Writing novels, Abawi said, is “a way to go beyond the two-minute clip” of the nightly news. Her latest novel is “based completely on real events, real interviews,” she said. “It’s one story out of the millions of stories that the Syrian people have gone through. I really felt the need to tell this story. In fact, I was supposed to be writing a different book when the Syrian refugee crisis was on our television screens.” Abawi was living in Jerusalem at the time, and her son was about eight months old. “I was safely holding him in my arms and . . . watching the refugees make their way along the sides of European highways” after “risking their lives, their children’s lives on boats.”
Abawi said those images brought her own experience “back home for myself because my parents were refugees. I was born a refugee.” She believes that, had her parents not decided to flee Afghanistan, “in every outcome that I can think of, honestly, we would be dead. My family’s homes were bombed.”
So Abawi decided to fly to Turkey and Greece, where significant numbers of Syrian refugees are still living in camps, to interview them and listen to their stories. “The luxury of being a writer is going more in-depth and trying to give both the subject as well as the readers a real glimpse. I found it really important to do that.” However, one obstacle in telling the story was her inability to enter Syria.
“Luckily,” she said, “we live in a world of technology right now. I was able to WhatsApp with Syrians inside of Syria. When I went to Lesbos, Greece, I could talk to the families.” She emphasized that “everyone’s willing to talk, because they want the world to know why they’re doing this. They’re not just going out for a handout, which a lot of people unfortunately . . . accuse them of.”

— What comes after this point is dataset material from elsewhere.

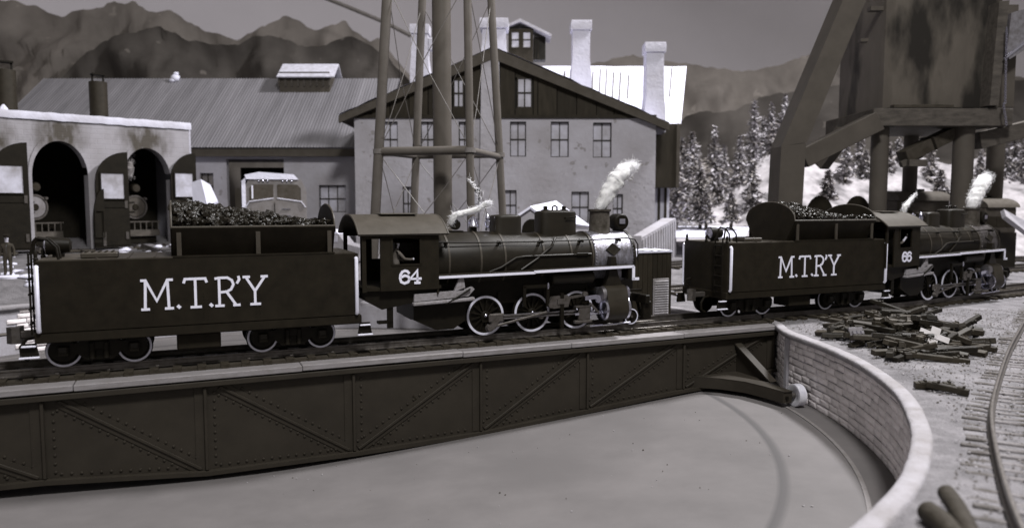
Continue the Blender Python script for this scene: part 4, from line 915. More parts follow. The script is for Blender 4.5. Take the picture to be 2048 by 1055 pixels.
B().box(((X0 + X1) / 2, YH_ - .06, gz0 + .1), (X1 - X0, .16, .25)).build('gable_sill', DARKWOOD, ho)
B().prism([(hx(958), GZ), (hx(1003), GZ), (hx(999), hz(120)), (hx(964), hz(120))], YH_ - .45, YH_ + .1).build('pilaster', PLASTER2, ho)
# roof
rf = None
YB = 66.0
for (ex, ez) in ((ex0, ez0), (ex1, ez1)):
    n = 16; b = B()
    for i in range(n + 1):
        for j in range(9):
            u = i / n; p = Vector((pkx + (ex - pkx) * u, YH_ - .55 + (YB - YH_) * j / 8, pkz + .05 + (ez - pkz) * u + .12 * noise.noise((i * 1.3, j * 1.7, ex)) * (1 if i > 0 else 0))); b.v.append(p)
    b.f = [(i * 9 + j, (i + 1) * 9 + j, (i + 1) * 9 + j + 1, i * 9 + j + 1) for i in range(n) for j in range(8)]; b.mi = [0] * len(b.f)
    o = b.build('roof_snow', SNOWP, ho)
    dxx = Vector((ex - pkx, 0, ez - pkz)); nn = Vector((-dxx.z, 0, dxx.x)).normalized() * (1 if ex > pkx else -1)
    a1 = Vector((pkx, 0, pkz)); a2 = Vector((ex, 0, ez)); b = B()
    b.prism([(a1.x, a1.z - .02), (a2.x, a2.z - .02), (a2.x, a2.z - .55), (a1.x, a1.z - .85)], YH_ - .5, YH_ - .2)
    b.prism([(a1.x, a1.z - .04), (a2.x, a2.z - .04), (a2.x, a2.z - .4), (a1.x, a1.z - .5)], YH_ - .2, YB)
    b.build('bargeboard', FASCIA, ho)
# rear wing with snow-white roof
wing = [at(1000, 132, 66), at(1373, 133, 66), at(1362, 247, 60), at(1000, 247, 60)]
n, m_ = 26, 10; b = B()
for i in range(n + 1):
    for j in range(m_ + 1):
        p = wing[0].lerp(wing[1], i / n).lerp(wing[3].lerp(wing[2], i / n), j / m_); p.z += .05 * noise.noise((i * 2.1, j * .4, 7)); b.v.append(tuple(p))
b.f = [(i * (m_ + 1) + j, (i + 1) * (m_ + 1) + j, (i + 1) * (m_ + 1) + j + 1, i * (m_ + 1) + j + 1) for i in range(n) for j in range(m_)]; b.mi = [0] * len(b.f)
rw = b.build('wing_roof', SNOWP, ho)
for i in range(9, 25):
    u = (i + random.uniform(-.1, .1)) / 26; t0_, t1_ = random.uniform(.02, .2), random.uniform(.5, .98)
    a = wing[0].lerp(wing[1], u); c = wing[3].lerp(wing[2], u)
    if i in (19, 20): continue
    B().bar(a.lerp(c, t0_) + Vector((0, 0, .06)), a.lerp(c, t1_) + Vector((0, 0, .06)), .09, .05).build('roof_seam', mat('roof_seam_grey', .08, .8), rw)
B().slab([p - Vector((0, 0, .1)) for p in wing], -.35).build('wing_soffit', FASCIA, ho)
wa, wb_ = at(1310, 250, 60.6), at(1338, 470, 60.6)
wv = B().box(((wa.x - 6 + wb_.x) / 2, 62.5, (GZ + wa.z) / 2), (wb_.x - wa.x + 6, 3.6, wa.z - GZ)); wv.build('wing_wall', PLASTER, ho)
for px in (1318, 1331): q = at(px, 400, 60.6); B().box((q.x, 60.65, 4.4), (.2, .14, 5)).build('wing_post', DARKWOOD, ho)
q0, q1 = at(1309, 247, 59), at(1356, 375, 59)
B().box(((q0.x + q1.x) / 2, 59.8, (q0.z + q1.z) / 2), (q1.x - q0.x, 1.6, q0.z - q1.z), None, .03).build('dark_bay', DARKWOOD, ho)
B().box((q1.x - .05, 58.97, (q0.z + q1.z) / 2), (.25, .1, q0.z - q1.z)).build('bay_trim', FASCIA, ho)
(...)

Abawi said that with both this book and her first novel, The Secret Sky, a story of forbidden love based in the tribal lands of Afghanistan, “everything in it’s real. I don’t make up places. I have to see it myself . . . I feel really responsible to the readers as well as the subjects.”
The author lived in Afghanistan for more than four years while covering the war there and was able to obtain an historic interview with President Hamid Karzai in 2012 in addition to being part of the NBC News special report on the U.S. raid that killed Osama Bin Laden.
When asked why she decided to write a Young Adult novel, Abawi said she found the genre “very interesting” because it enabled her to reach both the teen-age audience that young adult books are generally aimed at, as well as an older audience – like the adult audience that night at Boswell Books.
But younger audiences, Abawi said, “are the ones who really want to know what’s going on. . . When I talk to young people, they ask me the questions that I wish a lot of adults would ask about stories that I’ve covered. They have a real interest.”
And, she added, “Honestly, sometimes I feel we’ve let them down, and I look to them to change our future.”
Abawi was asked about a quote she uses in the pages that precede the novel, from Fred Rogers of PBS’s “Mr. Rogers” fame, that reads: “When I was a boy and I would see scary things in the news, my mother would say to me, ‘Look for the helpers. You will always find people who are helping.’”
Helpers are important characters in A Land of Permanent Good-byes, providing aid and solace in some of the novel’s most horrific moments. And Abawi reassured the audience that this too was based on her experiences. “When I went to do my research, in Greece in particular,” she said, “there were a lot of volunteers from all over the world.” In Greece, she stayed in a house with five volunteers from Ireland, Hungary, the U.S. and China. “These people saw what was happening, spent their own money, and flew to Greece.” She said it was “a beautiful thing to see in a time of despair, and it’s also good to remind yourself that there is so much good left in the world.”
* Powell resigned from Fox News in 2018 after nine years with the network because he was “uncomfortable with the direction of the news organization.”